By George Khoury, Esq. | Last updated on

Justice Clarence Thomas has chosen an interesting time to speak up and out against the actual malice standard established by New York Times v. Sullivan.

In a concurrence, authored by Justice Thomas and joined by no other Justices, of the denial of Katherine McKee's petition for cert in her case against Bill Cosby for defamation, Justice Thomas basically explains how he believes the Court and lower courts got standard for libel against a public figure all wrong and that, in his words: "We should reconsider our jurisprudence in this area."

What's Wrong With NYT v.
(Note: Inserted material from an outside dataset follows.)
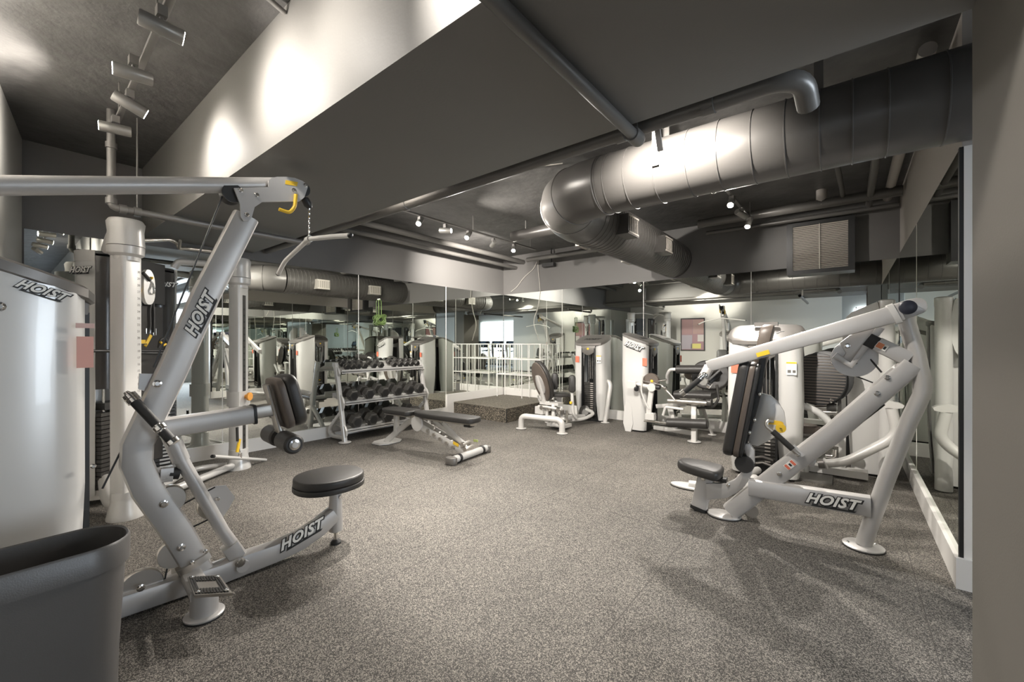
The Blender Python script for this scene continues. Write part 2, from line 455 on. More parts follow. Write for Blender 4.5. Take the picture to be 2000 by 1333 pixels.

Sullivan?

According to Justice Thomas, the actual malice standard for public officials and figures is judicially constructed and not in keeping with the Constitution, nor the First and Fourteenth Amendments. He explains that New York Times and its progeny "were policy-driven decisions masquerading as constitutional law."

Justice Thomas seems to rely heavily on the fact that the Court did not intervene until 1964, as libel laws are state matters and that the First Amendment does not protect libelous statements. And that when the Court did intervene in NYT v. Sullivan, it basically declared a major part of nearly every state's libel laws unconstitutional.

Notably, he seems to ignore the realities of the times and the explosion of major media broadcasters and publishers during that time, and what not having the "actual malice" standard would mean. The Justice seems to blast the Court for fashioning a judicial remedy that forces state laws to comport with Constitutional requirements. Surprisingly, Justice Thomas made the effort to further explain that under common law a libel against a public figure, particularly an official, is seen as more egregious and serious than if it occurred against a regular individual.